- Exercise goal:
Copy from the first line below down to and including the line with "return Vector((ORG.x +". Skip the pictures.

+++ Dataset excerpt +++

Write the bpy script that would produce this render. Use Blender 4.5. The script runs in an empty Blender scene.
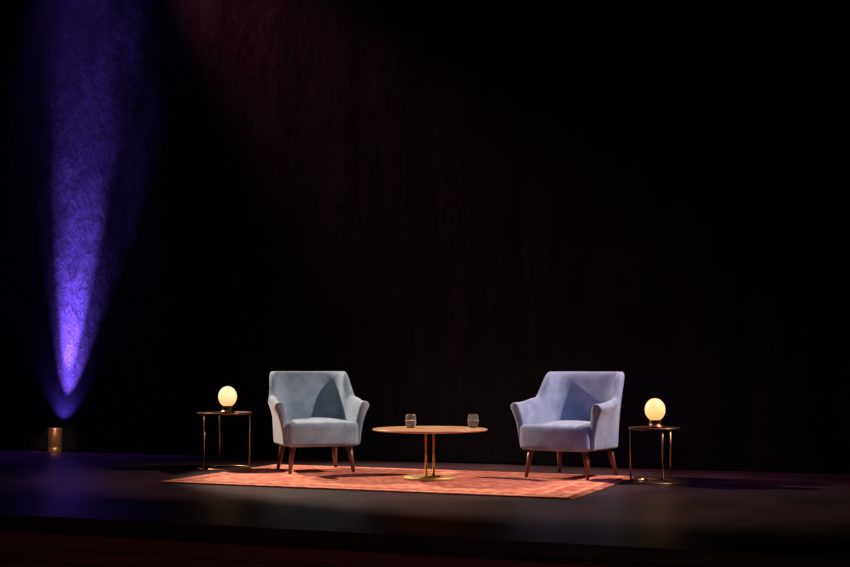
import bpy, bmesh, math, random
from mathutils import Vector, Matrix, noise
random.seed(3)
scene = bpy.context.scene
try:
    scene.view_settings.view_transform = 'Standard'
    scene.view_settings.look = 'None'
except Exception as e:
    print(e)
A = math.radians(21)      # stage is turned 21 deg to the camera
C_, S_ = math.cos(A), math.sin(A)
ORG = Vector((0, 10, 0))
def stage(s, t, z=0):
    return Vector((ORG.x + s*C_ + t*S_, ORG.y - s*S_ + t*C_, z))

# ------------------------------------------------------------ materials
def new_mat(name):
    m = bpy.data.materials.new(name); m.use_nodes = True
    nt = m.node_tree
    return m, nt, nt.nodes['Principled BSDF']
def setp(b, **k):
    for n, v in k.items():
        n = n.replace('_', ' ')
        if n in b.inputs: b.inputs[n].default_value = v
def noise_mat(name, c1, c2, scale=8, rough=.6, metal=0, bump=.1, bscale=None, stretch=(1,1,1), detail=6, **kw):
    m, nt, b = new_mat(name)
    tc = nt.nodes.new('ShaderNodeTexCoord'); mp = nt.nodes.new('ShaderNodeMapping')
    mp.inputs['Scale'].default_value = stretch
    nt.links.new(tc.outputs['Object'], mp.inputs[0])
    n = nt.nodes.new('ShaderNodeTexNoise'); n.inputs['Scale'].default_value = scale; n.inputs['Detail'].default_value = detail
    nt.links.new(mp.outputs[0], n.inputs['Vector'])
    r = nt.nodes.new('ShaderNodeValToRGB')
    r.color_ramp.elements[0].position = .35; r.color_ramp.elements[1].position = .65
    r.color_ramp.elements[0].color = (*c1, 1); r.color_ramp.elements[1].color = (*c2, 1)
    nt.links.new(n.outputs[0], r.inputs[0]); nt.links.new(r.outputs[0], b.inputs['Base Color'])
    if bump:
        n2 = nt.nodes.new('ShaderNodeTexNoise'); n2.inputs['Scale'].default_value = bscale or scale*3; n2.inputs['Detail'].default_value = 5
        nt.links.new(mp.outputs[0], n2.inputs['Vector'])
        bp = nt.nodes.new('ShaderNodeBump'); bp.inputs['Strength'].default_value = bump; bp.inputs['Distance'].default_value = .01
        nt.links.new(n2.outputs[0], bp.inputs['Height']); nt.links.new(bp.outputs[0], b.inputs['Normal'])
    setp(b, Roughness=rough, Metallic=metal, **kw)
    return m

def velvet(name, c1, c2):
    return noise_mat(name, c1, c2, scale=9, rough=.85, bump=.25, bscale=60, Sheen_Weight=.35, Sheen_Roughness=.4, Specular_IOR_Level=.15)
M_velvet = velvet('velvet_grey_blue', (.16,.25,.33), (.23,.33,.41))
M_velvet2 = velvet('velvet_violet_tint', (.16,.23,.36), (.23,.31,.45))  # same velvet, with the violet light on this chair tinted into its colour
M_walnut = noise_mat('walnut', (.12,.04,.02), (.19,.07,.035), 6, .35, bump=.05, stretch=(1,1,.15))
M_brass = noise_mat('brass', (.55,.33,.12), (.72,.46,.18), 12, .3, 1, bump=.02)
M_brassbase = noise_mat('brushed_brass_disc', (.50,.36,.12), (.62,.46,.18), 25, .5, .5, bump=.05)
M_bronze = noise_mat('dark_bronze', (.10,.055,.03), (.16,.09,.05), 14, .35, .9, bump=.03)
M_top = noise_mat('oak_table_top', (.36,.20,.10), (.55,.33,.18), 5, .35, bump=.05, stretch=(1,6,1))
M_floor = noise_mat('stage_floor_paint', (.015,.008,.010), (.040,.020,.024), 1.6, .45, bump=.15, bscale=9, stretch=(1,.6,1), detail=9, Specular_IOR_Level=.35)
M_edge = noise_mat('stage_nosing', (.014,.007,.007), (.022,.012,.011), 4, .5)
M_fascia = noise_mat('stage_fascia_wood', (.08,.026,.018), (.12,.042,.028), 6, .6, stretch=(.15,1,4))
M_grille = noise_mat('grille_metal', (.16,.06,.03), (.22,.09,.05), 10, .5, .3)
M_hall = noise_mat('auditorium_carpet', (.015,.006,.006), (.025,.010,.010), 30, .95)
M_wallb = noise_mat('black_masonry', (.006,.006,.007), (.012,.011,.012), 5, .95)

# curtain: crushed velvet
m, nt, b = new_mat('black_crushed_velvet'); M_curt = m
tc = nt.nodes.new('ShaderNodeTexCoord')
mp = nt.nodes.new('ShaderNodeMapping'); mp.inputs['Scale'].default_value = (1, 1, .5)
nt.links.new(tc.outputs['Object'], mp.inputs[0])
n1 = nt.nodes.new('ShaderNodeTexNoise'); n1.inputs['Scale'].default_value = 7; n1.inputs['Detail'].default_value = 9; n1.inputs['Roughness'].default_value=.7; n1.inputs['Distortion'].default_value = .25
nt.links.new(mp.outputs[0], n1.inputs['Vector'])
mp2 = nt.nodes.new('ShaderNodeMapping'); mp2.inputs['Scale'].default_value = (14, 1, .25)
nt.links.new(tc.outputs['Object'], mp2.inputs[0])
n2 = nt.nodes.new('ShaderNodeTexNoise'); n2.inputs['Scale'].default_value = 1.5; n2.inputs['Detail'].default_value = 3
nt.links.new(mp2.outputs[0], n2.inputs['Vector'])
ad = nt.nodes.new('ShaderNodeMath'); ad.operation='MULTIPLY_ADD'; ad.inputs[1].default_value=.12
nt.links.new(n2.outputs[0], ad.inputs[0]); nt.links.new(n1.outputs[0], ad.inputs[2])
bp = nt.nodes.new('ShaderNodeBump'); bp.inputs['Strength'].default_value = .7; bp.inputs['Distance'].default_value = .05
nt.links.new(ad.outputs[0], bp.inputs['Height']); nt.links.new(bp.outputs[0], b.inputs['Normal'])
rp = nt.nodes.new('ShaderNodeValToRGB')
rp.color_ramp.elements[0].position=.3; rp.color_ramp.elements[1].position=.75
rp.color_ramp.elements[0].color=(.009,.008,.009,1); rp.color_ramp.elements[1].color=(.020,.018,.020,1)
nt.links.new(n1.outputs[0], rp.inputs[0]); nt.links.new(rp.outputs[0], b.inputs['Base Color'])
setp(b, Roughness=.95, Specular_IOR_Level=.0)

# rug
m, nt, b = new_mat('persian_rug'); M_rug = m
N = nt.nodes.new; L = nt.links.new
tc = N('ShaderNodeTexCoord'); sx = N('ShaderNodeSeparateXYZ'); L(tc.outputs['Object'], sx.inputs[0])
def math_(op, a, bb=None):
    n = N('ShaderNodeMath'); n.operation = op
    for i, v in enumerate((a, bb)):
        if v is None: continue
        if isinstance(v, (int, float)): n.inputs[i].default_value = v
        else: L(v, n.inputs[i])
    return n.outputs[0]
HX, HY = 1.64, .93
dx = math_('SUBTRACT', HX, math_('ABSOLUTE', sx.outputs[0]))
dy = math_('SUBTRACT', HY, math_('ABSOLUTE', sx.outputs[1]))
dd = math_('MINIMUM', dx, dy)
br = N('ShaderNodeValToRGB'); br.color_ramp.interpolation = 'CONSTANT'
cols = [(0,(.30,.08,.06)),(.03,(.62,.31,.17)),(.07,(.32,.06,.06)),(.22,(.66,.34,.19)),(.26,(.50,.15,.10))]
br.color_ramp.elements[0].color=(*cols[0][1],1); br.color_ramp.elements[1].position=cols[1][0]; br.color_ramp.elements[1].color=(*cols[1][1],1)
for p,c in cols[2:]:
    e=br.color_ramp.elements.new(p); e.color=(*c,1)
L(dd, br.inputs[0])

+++

- The output:
Write the bpy script that would produce this render. Use Blender 4.5. The script runs in an empty Blender scene.
import bpy, bmesh, math, random
from mathutils import Vector, Matrix, noise
random.seed(3)
scene = bpy.context.scene
try:
    scene.view_settings.view_transform = 'Standard'
    scene.view_settings.look = 'None'
except Exception as e:
    print(e)
A = math.radians(21)      # stage is turned 21 deg to the camera
C_, S_ = math.cos(A), math.sin(A)
ORG = Vector((0, 10, 0))
def stage(s, t, z=0):
    return Vector((ORG.x + s*C_ + t*S_, ORG.y - s*S_ + t*C_, z))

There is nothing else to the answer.